Gelen teklif e-mail’leri ve yazışmaları aynen Amazon’a forward edilecekti.

BURASI DİJİTAL ALEM, KURTLAR KANUNU İŞLER
Lore ve Bharara New Jersey’e dönünce küçük bir hesap yaptılar.
Önlerinde iki teklif vardı. Biri 600, öteki 540 milyon dolar.
İki ortak, daha kundaktaki şirketlerini 540 milyon dolara Amazon’a satmaya karar verdiler.
Dijital âlemin kurtlar kanunu, 19 ve 20’nci yüzyılın demir kanunlarından da katıydı.
Kapitalizmin yeni köpekbalıklarının dişleri, eskilerinkinden çok da keskin ve yırtıcıydı.

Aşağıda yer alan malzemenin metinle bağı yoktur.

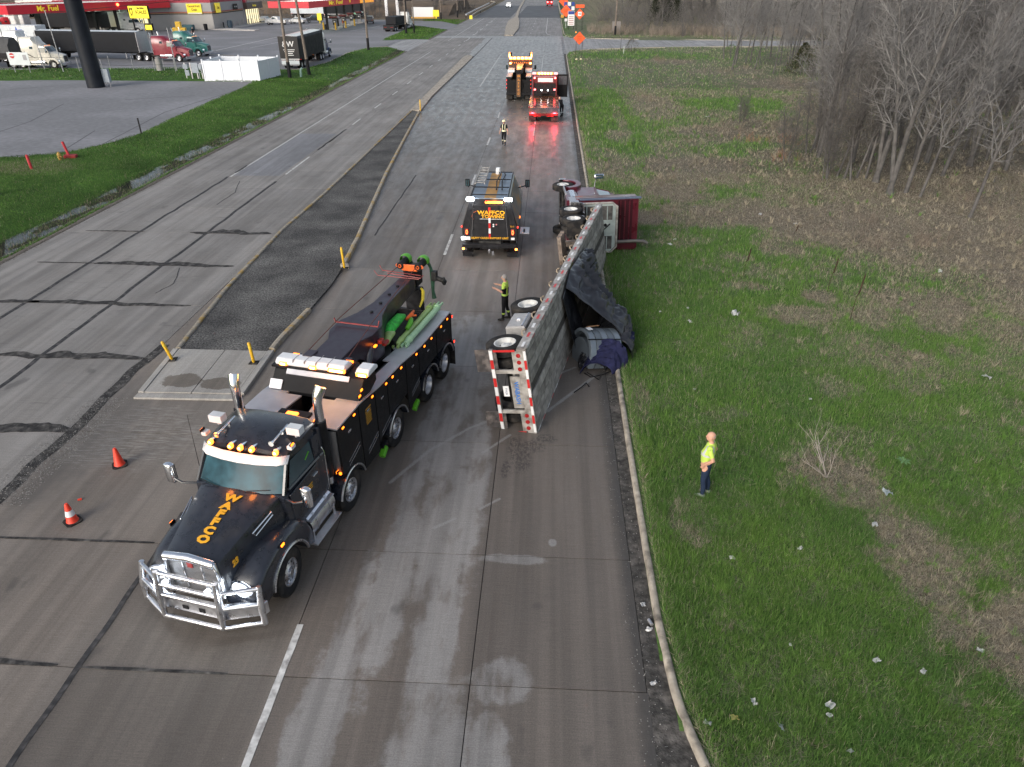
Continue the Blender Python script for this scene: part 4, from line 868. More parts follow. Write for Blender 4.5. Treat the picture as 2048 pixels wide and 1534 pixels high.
for q, (v, m_) in enumerate(((.66,palegreen),(.87,mat('pale_green_tube', (.4,.62,.36), .45)))):
    du = -.12*q
    g = G().cyl((-7.35+du,v,2.17),(-9.55+du,v+.02,2.17),.085,n=16).tube([(-7.1+du,v-.04,2.14),(-7.35+du,v,2.17)], [.06,.11], 10).cbox((-7.05+du,v+.05,2.13),(.2,.06,.06)).cbox((-7.05+du,v-.08,2.13),(.24,.05,.07)).cyl((-9.5+du,v,2.17),(-9.6+du,v,2.18),.11,n=12).cbox((-9.75+du,v-.06,2.2),(.3,.05,.05)).cbox((-9.75+du,v+.06,2.2),(.3,.05,.05))
    build('tow_leg', g, m_, T, smooth=40)
build('rear_bumper', G().box(-10.0,-9.85,-1.25,1.25,.6,.95).box(-9.86,-9.82,-1.25,1.25,.95,1.95), tex, T, bevel=.02)
build('underlift', G().box(-10.2,-9.9,-.25,.25,.5,2.6).box(-10.35,-10.0,-.9,.9,1.5,1.75), dark, T, bevel=.02)
for s in (1, -1):
    marker(T, -9.84, s*1.27, 1.85, (.07,.03,.07), redlamp, 'tail_lamp'); marker(T, -9.93, s*1.27, .95, (.07,.03,.07), redlamp, 'tail_lamp')
    build('mud_flap', G().box(-9.98,-9.95,s*1.0-.28,s*1.0+.28,.12,.75), rubber, T); build('jack_leg', G().box(-4.75,-4.55,s*1.0-.1,s*1.0+.1,.35,1.0).cbox((-4.65,s*1.18,.5),(.3,.1,.16)), dark, T, bevel=.01); build('jack_pad', G().cbox((-4.5,s*1.22,.42),(.3,.14,.14),0,(0,.5,0)).cbox((-6.75,s*1.22,.48),(.34,.12,.14),0,(0,.5,0)), limegreen, T, bevel=.02)
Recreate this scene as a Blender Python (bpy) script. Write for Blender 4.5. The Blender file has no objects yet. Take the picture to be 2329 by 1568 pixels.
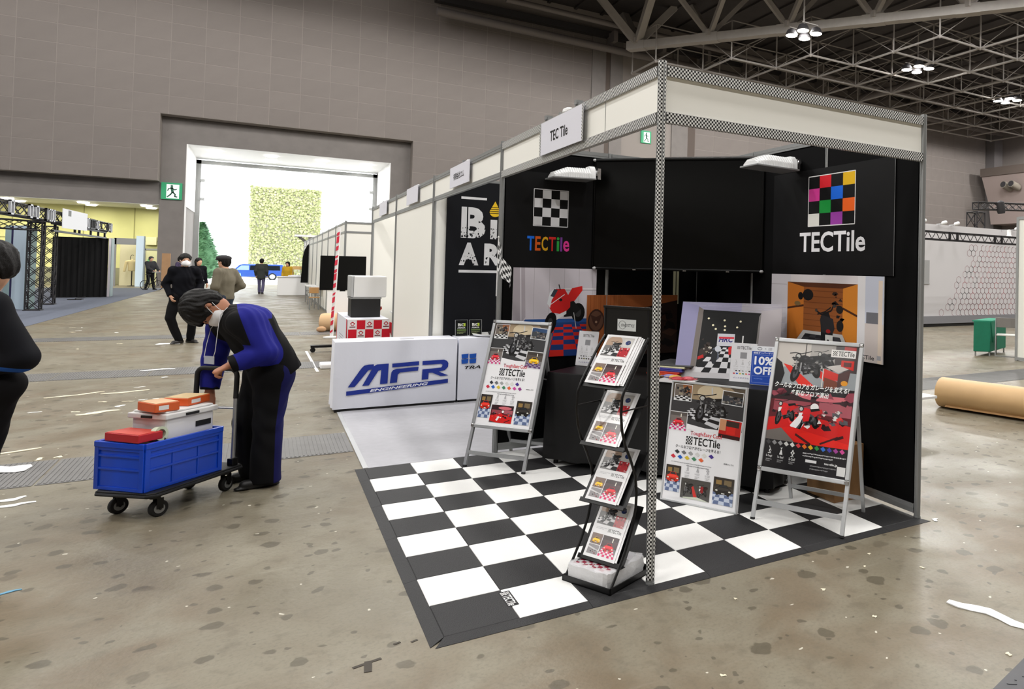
import bpy, bmesh, math, random
import numpy as np
from mathutils import Vector, Matrix
random.seed(7); rng = np.random.default_rng(7)
S = bpy.context.scene
COL = S.collection
# ------------------------------------------------------------------ camera, world, exposure
W_PX, H_PX = 2329, 1568
F_PX, CX, CY = 1612.4, 1669.45, 585.05
YAW, PITCH, ROLL = 0.5832, 0.0199, -0.0223
CAM = Vector((-0.6884, -3.2529, 1.6194))
_f = Vector((math.sin(YAW)*math.cos(PITCH), math.cos(YAW)*math.cos(PITCH), math.sin(PITCH)))
_r = Vector((math.cos(YAW), -math.sin(YAW), 0)); _d = _f.cross(_r)
_r2 = math.cos(ROLL)*_r + math.sin(ROLL)*_d; _d2 = -math.sin(ROLL)*_r + math.cos(ROLL)*_d
cd = bpy.data.cameras.new('camera'); cam = bpy.data.objects.new('camera', cd); COL.objects.link(cam)
cam.matrix_world = Matrix(((_r2.x, -_d2.x, -_f.x, CAM.x), (_r2.y, -_d2.y, -_f.y, CAM.y), (_r2.z, -_d2.z, -_f.z, CAM.z), (0, 0, 0, 1)))
cd.sensor_fit = 'HORIZONTAL'; cd.sensor_width = 36.0; cd.lens = F_PX/W_PX*36.0
cd.shift_x = (W_PX/2-CX)/W_PX; cd.shift_y = (CY-H_PX/2)/W_PX
cd.clip_start = 0.05; cd.clip_end = 500
S.camera = cam
S.view_settings.view_transform = 'Standard'; S.view_settings.look = 'None'
S.view_settings.exposure = 0.0; S.view_settings.gamma = 1.0; S.view_settings.use_curve_mapping = False
wd = bpy.data.worlds.new('world'); S.world = wd; wd.use_nodes = True
wd.node_tree.nodes['Background'].inputs[0].default_value = (0.93, 0.97, 1.0, 1)
wd.node_tree.nodes['Background'].inputs[1].default_value = 4.2
LAMP_W = 2900.0          # watts of one ceiling cluster
RECESS_W = 60.0
GATE_W = 70.0
try:
    S.cycles.use_denoising = True; S.cycles.max_bounces = 6; S.cycles.diffuse_bounces = 3; S.cycles.glossy_bounces = 3
    S.cycles.transmission_bounces = 4; S.cycles.sample_clamp_indirect = 4.0
except Exception: pass

# ------------------------------------------------------------------ helpers
def lin(c):
    c = c/255.0
    return c/12.92 if c <= 0.04045 else ((c+0.055)/1.055)**2.4
def rgb(t): return tuple(lin(x) for x in t)
V3 = lambda *a: Vector(a if len(a) == 3 else a[0])
class MB:
    def __init__(s): s.v = []; s.f = []; s.m = []; s.uv = {}; s.sm = []
    def add(s, vs, fs, mi=0, uvs=None, sm=False):
        o = len(s.v); s.v += [tuple(v) for v in vs]
        for i, f in enumerate(fs):
            if uvs: s.uv[len(s.f)] = uvs[i]
            s.f.append(tuple(o+k for k in f)); s.m.append(mi); s.sm.append(sm)
        return s
    def box(s, lo, hi, mi=0):
        x0, y0, z0 = lo; x1, y1, z1 = hi
        if x0 > x1: x0, x1 = x1, x0
        if y0 > y1: y0, y1 = y1, y0
        if z0 > z1: z0, z1 = z1, z0
        return s.add([(x0,y0,z0),(x1,y0,z0),(x1,y1,z0),(x0,y1,z0),(x0,y0,z1),(x1,y0,z1),(x1,y1,z1),(x0,y1,z1)],
            [(0,3,2,1),(4,5,6,7),(0,1,5,4),(1,2,6,5),(2,3,7,6),(3,0,4,7)], mi)
    def obox(s, O, A, B, Cc, mi=0):
        """parallelepiped: corner O and three edge vectors (right handed)"""
        O, A, B, Cc = V3(O), V3(A), V3(B), V3(Cc)
        if A.cross(B).dot(Cc) < 0: A, B = B, A
        return s.add([O, O+A, O+A+B, O+B, O+Cc, O+A+Cc, O+A+B+Cc, O+B+Cc],
            [(0,3,2,1),(4,5,6,7),(0,1,5,4),(1,2,6,5),(2,3,7,6),(3,0,4,7)], mi)
    def beam(s, p, q, w, h, up=(0,0,1), mi=0):
        p, q = V3(p), V3(q); d = (q-p); n = d.normalized(); up = V3(up)
        if abs(n.dot(up)) > .98: up = V3(0, 1, 0)
        a = n.cross(up).normalized(); b = a.cross(n)
        return s.obox(p-a*w/2-b*h/2, d, a*w, b*h, mi)
    def tube(s, p, q, r, n=8, r2=None, mi=0, cap=True):
        p, q = V3(p), V3(q); r2 = r if r2 is None else r2
        d = (q-p).normalized(); a = d.orthogonal().normalized(); b = d.cross(a)
        vs = []
        for c, rr in ((p, r), (q, r2)):
            for i in range(n):
                t = 2*math.pi*i/n; vs.append(c+a*math.cos(t)*rr+b*math.sin(t)*rr)
        fs = [(i, (i+1) % n, n+(i+1) % n, n+i) for i in range(n)]
        s.add(vs, fs, mi, sm=n >= 6)
        if cap:
            o = len(s.v)-2*n
            s.f.append(tuple(o+i for i in reversed(range(n)))); s.f.append(tuple(o+n+i for i in range(n))); s.m += [mi]*2; s.sm += [False]*2
        return s
    def path(s, pts, r, n=8, mi=0, closed=False):
        pts = [V3(p) for p in pts]; N = len(pts); rings = []
        a = None
        for i, p in enumerate(pts):
            t = (pts[(i+1) % N]-pts[i-1]) if closed else (pts[min(i+1, N-1)]-pts[max(i-1, 0)])
            t.normalize()
            a = t.orthogonal().normalized() if a is None else (a-t*a.dot(t)).normalized()
            b = t.cross(a)
            rr = r[i] if isinstance(r, (list, tuple)) else r
            rings.append([p+a*math.cos(2*math.pi*k/n)*rr+b*math.sin(2*math.pi*k/n)*rr for k in range(n)])
        vs = [v for g in rings for v in g]; fs = []
        for i in range(N if closed else N-1):
            j = (i+1) % N
            for k in range(n): fs.append((i*n+k, i*n+(k+1) % n, j*n+(k+1) % n, j*n+k))
        s.add(vs, fs, mi, sm=True)
        if not closed:
            o = len(s.v)-len(vs)
            s.f.append(tuple(o+i for i in reversed(range(n)))); s.f.append(tuple(o+(N-1)*n+i for i in range(n))); s.m += [mi]*2; s.sm += [False]*2
        return s
    def prism(s, poly, O, U, V, th, mi=0):
        """polygon (u,v) on the plane O,U,V extruded by th along UxV"""
        O, U, V = V3(O), V3(U), V3(V); N = U.cross(V).normalized()
        a = sum(poly[i][0]*poly[(i+1) % len(poly)][1]-poly[(i+1) % len(poly)][0]*poly[i][1] for i in range(len(poly)))
        if a < 0: poly = poly[::-1]
        n = len(poly); vs = [O+U*u+V*v for u, v in poly]+[O+U*u+V*v+N*th for u, v in poly]
        fs = [tuple(reversed(range(n))), tuple(range(n, 2*n))]+[(i, (i+1) % n, n+(i+1) % n, n+i) for i in range(n)]
        return s.add(vs, fs, mi)
    def ell(s, c, rad, nu=16, nv=10, ax=None, mi=0):
        c = V3(c); ax = ax or (V3(1,0,0), V3(0,1,0), V3(0,0,1)); vs = []
        for j in range(nv+1):
            th = math.pi*j/nv
            for i in range(nu):
                ph = 2*math.pi*i/nu
                vs.append(c+ax[0]*rad[0]*math.sin(th)*math.cos(ph)+ax[1]*rad[1]*math.sin(th)*math.sin(ph)-ax[2]*rad[2]*math.cos(th))
        fs = []
        for j in range(nv):
            for i in range(nu):
                a, b = j*nu+i, j*nu+(i+1) % nu
                if j == 0: fs.append((a, b+nu, a+nu))
                elif j == nv-1: fs.append((a, b, a+nu))
                else: fs.append((a, b, b+nu, a+nu))
        return s.add(vs, fs, mi, sm=True)
    def lathe(s, c, prof, n=16, ax=(0,0,1), mi=0):
        c = V3(c); d = V3(ax).normalized(); a = d.orthogonal().normalized(); b = d.cross(a); vs = []
        for r, h in prof:
            for i in range(n):
                t = 2*math.pi*i/n; vs.append(c+d*h+(a*math.cos(t)+b*math.sin(t))*r)
        fs = []
        for j in range(len(prof)-1):
            for i in range(n): fs.append((j*n+i, j*n+(i+1) % n, (j+1)*n+(i+1) % n, (j+1)*n+i))
        s.add(vs, fs, mi, sm=True); o = len(s.v)-len(vs)
        s.f.append(tuple(o+i for i in reversed(range(n)))); s.f.append(tuple(o+(len(prof)-1)*n+i for i in range(n))); s.m += [mi]*2; s.sm += [False]*2
        return s
    def quad(s, a, b, c, d, uv=None, mi=0): return s.add([a, b, c, d], [(0,1,2,3)], mi, [uv] if uv else None)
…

8 Kasım 2010 günü, Quidsi’nin Amazon’a satışı açıklanıyordu.
Aynı gün Bezos, haftalık 6 sayfa toplantısını, istediği performansı göstermeyen yöneticilerine şöyle seslenerek açıyordu:
“Bugün biraz tembelliğiniz mi üzerinizde, yoksa sadece yeteneksiz misiniz...”

Not: Bu yazıdaki bilgiler Bloomberg Businessweek dergisinin 14 Ekim sayılı nüshasından derlenmiştir.